Vernissage

das Vergnügen der interdisziplinären Randfigur

Posted by Sven Oloff on Di., Juli 3, 2018
Tags cello

Jetzt ist der Moment die Arbeit zu beenden. Der letzte Strich ist gezeichnet, Firnis auf das Bild und die Gäste können geladen werden. Glanz auf dem Bild, auf dem Publikum und eine strahlende, musikalische Umrahmung dazu. Soweit die Geschichte, doch eine wundersame Sinnumkehr gibt Anlass zum Unmut: wird hier das Kunstwerk oder das Publikum umrahmt? Die Gäste scheinen ausreichend gefirnisst und die Werke benötigen kaum mehr Lack. Also eine Vernissage (‚Lackierung‘) von was?

Solchermaßen infrage gestellt, ist zu überdenken, welcher Sinn in einer musikalischen Umrahmung steckt – nur Konvention und zusätzliche Geräuschkulisse?
Zum einen ist es der, die Sinne zu öffnen. Das Ohr öffnet und befreit das Auge.
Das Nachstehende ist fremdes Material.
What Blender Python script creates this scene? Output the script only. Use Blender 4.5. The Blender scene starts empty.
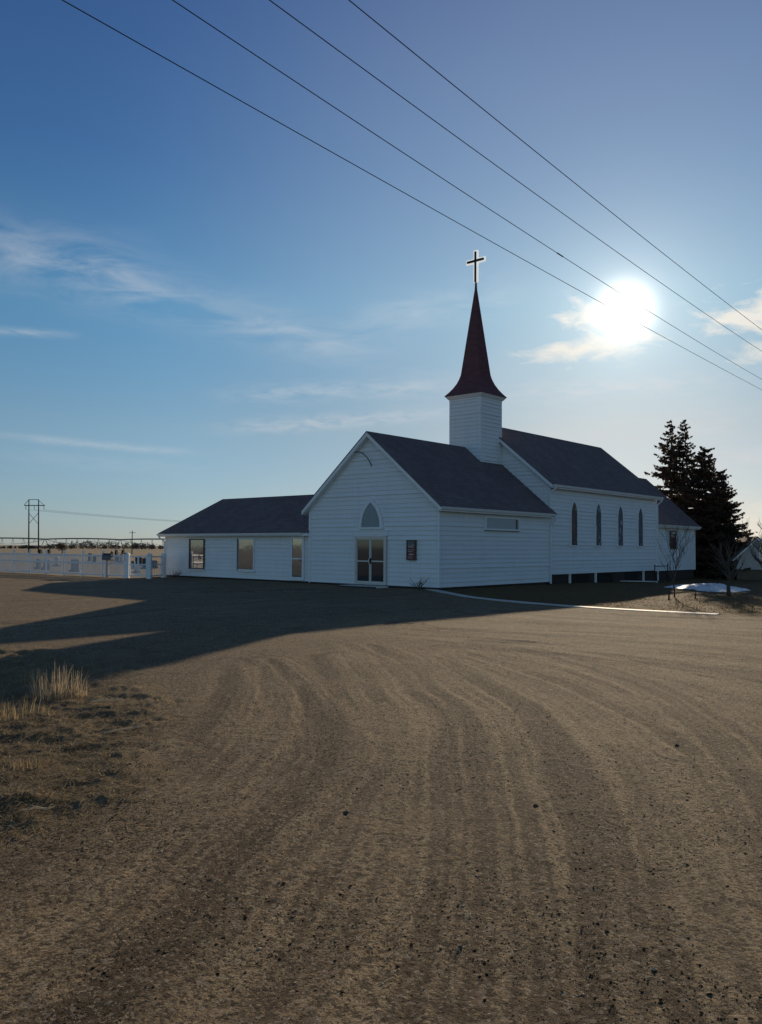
import bpy, math, random
import numpy as np
from mathutils import Vector, Matrix
R = math.radians
random.seed(7); rng = np.random.default_rng(11)
sc = bpy.context.scene; col = sc.collection

# ------------------------------------------------------------------ camera
F, PITCH, ROLL, EYE = 832.0, R(2.391), R(0.383), 1.781
CX, CY, YAW = -0.503, 39.297, R(41.119)            # the church's entry on the ground
UX, UY, VX, VY = math.cos(YAW), -math.sin(YAW), math.sin(YAW), math.cos(YAW)
cam_d = bpy.data.cameras.new('camera'); cam = bpy.data.objects.new('camera', cam_d); col.objects.link(cam)
R0 = Vector((1, 0, 0)); U0 = Vector((0, -math.sin(PITCH), math.cos(PITCH))); FW = Vector((0, math.cos(PITCH), math.sin(PITCH)))
RT = R0*math.cos(ROLL) + U0*math.sin(ROLL); UP = U0*math.cos(ROLL) - R0*math.sin(ROLL)
M = Matrix((RT, UP, -FW)).transposed().to_4x4(); M.translation = (0, 0, EYE); cam.matrix_world = M
cam_d.sensor_fit = 'HORIZONTAL'; cam_d.sensor_width = 36; cam_d.lens = F/762*36
cam_d.clip_start = .05; cam_d.clip_end = 9000
sc.camera = cam
def ray(px, py): return RT*((px-381)/F) + UP*((512-py)/F) + FW

# ------------------------------------------------------------------ terrain
def sstep(a, b, x):
    t = np.clip((x-a)/(b-a), 0, 1); return t*t*(3-2*t)
def terrain(x, y):
    x = np.asarray(x, float); y = np.asarray(y, float)
    dx, dy = x-CX, y-CY; u = dx*UX+dy*UY; v = dx*VX+dy*VY; r = np.hypot(x, y)
    z = -.10*sstep(12, 32, r) - .33*sstep(6, 30, v)*sstep(0, 5, u)*sstep(140, 70, r)
    return z - 2.0*sstep(85, 480, r)
def hit(px, py):
    r = ray(px, py); z = 0.
    for _ in range(30):
        k = (z-EYE)/r.z; z = .5*z+.5*float(terrain(r.x*k, r.y*k))
    k = (z-EYE)/r.z
    return Vector((r.x*k, r.y*k, float(terrain(r.x*k, r.y*k))))
def at_depth(px, py, y):
    r = ray(px, py); k = y/r.y; return Vector((r.x*k, y, EYE+r.z*k))
def U2W(u, v): return (CX+u*UX+v*VX, CY+u*UY+v*VY)
def polyd(x, y, poly):
    """signed distance to a closed polygon, positive inside"""
    x = np.asarray(x, float); y = np.asarray(y, float)
    d = np.full(x.shape, 1e9); ins = np.zeros(x.shape, bool); n = len(poly)
    for i in range(n):
        ax, ay = poly[i][:2]; bx, by = poly[(i+1) % n][:2]; ex, ey = bx-ax, by-ay
        t = np.clip(((x-ax)*ex+(y-ay)*ey)/(ex*ex+ey*ey+1e-9), 0, 1)
        d = np.minimum(d, np.hypot(x-ax-t*ex, y-ay-t*ey))
        c = ((ay > y) != (by > y)) & (x < (bx-ax)*(y-ay)/((by-ay) if abs(by-ay) > 1e-9 else 1e-9)+ax)
        ins ^= c
    return np.where(ins, d, -d)
def lined(x, y, pts):
    d = np.full(np.shape(x), 1e9)
    for (ax, ay), (bx, by) in zip(pts[:-1], pts[1:]):
        ex, ey = bx-ax, by-ay
        t = np.clip(((x-ax)*ex+(y-ay)*ey)/(ex*ex+ey*ey+1e-9), 0, 1)
        d = np.minimum(d, np.hypot(x-ax-t*ex, y-ay-t*ey))
    return d
_h = rng.random((256, 256))
def vnoise(x, y):
    xi = np.floor(x).astype(int); yi = np.floor(y).astype(int); fx = x-xi; fy = y-yi
    fx = fx*fx*(3-2*fx); fy = fy*fy*(3-2*fy); g = lambda i, j: _h[i % 256, j % 256]
    return (g(xi, yi)*(1-fx)+g(xi+1, yi)*fx)*(1-fy)+(g(xi, yi+1)*(1-fx)+g(xi+1, yi+1)*fx)*fy - .5
def fbm(x, y, s, o=3):
    r = 0
    for k in range(o): r = r+vnoise(x/s*2**k+17*k, y/s*2**k+5*k)/2**k
    return r
def spline(pts, n=8):
    P = [np.array(p[:2]) for p in pts]; P = [2*P[0]-P[1]]+P+[2*P[-1]-P[-2]]; o = []
    for i in range(1, len(P)-2):
        a, b, c, d = P[i-1:i+3]
        for t in np.linspace(0, 1, n, endpoint=False):
            o.append(tuple(.5*(2*b+(c-a)*t+(2*a-5*b+4*c-d)*t*t+(3*b-a-3*c+d)*t**3)))
    return o+[tuple(P[-2])]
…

Mit dem Hören kommt Ruhe in die Rinde, ein emotionaler Neustart des Denkapparates. Mit seiner Flüchtigkeit ist der Ton ein zurückhaltender Begleiter des Bildes. Im umgekehrten Fall hat das Bild, sei es als Bühnenbild oder als Bühnenshow, eine deutlich größere und anhaltendere Präsenz und tritt damit in stärkere Konkurrenz mit dem Konzert. Der Musiker hat es bei der Vernissage viel leichter, die kreative Nebenrolle einzunehmen, die von ihm verlangt wird.

Martin Sander Vernissage Aenne Burda stift

Vernissage Martin Sander „Lichtblicke“, Aenne Burda-Stift Offenburg;
Martin Sander Foto: Ulrich Marx

Und so kann es doch gelingen. Zum zweiten hilft die Musik den Ablauf zu strukturieren. Wenn alles stimmt und etwas Glück dazukommt, funktioniert die Umrahmung und ist mehr als bloße Dekoration. Der Begriff des Rahmens ist dabei jedoch irreführend: im Konkreten ist der Rahmen ein Teil des Bildes und wird vom Maler gewählt oder bewusst weggelassen. Im übertragenen Sinn einer Veranstaltung assoziiert der Begriff Fokussierung und Begrenzung. Doch der Musiker ist bei der Vernissage keine Vorband.

Vielmehr besteht die Aufgabe darin, zu öffnen und Freiraum zu geben. Also ist der Beitrag des Musikers alles, nur kein festhaltender Rahmen. Öffnen statt Schließen: vielleicht eher so etwas wie der Facettenschliff am Rand einer Glasscheibe, der das Licht nach außen bricht. Eine interdisziplinäre, öffnende Facette zur präsentierten Kunst. Das ist dann das Vergnügen der interdisziplinären Randfigur.
Zum Beispiel mit einem ruhigen BACH zwischen gemalten Baumstämmen.

Martin Sander Vernissage Hubert Burda Schlössle Galerie
Vernissage Martin Sander „Landschaften“,
Schlössle Galerie Fessenbach, Hubert Burda;
Foto: Susanne Ramm-Weber

Was wird hier gespielt?
Mit dem ‚Firnissen‘ als markantem Moment richtet sich der Blick zurück auf den Abschluss einer Arbeit. Die Arbeit ist getan.
Jetzt, musikalisch begleitend oder akzentuiert präsentiert, ist der Event - was auch immer dabei im Vordergrund steht…
Darüber hinaus existiert eine dritte zeitliche Dimension, die sich im Stillen vollzieht.

Wenig vermag so zu Inspirieren, wie das Ende einer kreativen Arbeitsphase. Mit dem Abschluss und der Veröffentlichung ist Platz für das Neue. Es ist eine innerliche Wendung des Künstlers um einhundertachtzig Grad und die Grundierung einer neuen Leinwand wäre jetzt das entsprechende Ritual zur Vernissage.
Ein stiller Moment zwischen der Zeit. Nur die imaginäre Zeitlupe dieser Wendung scheint die Zeit stehen zu lassen. Das Jetzt, ohne einen eigenen Zeitraum, ist nur die zeitliche Abbruchkante der Vergangenheit zur Zukunft.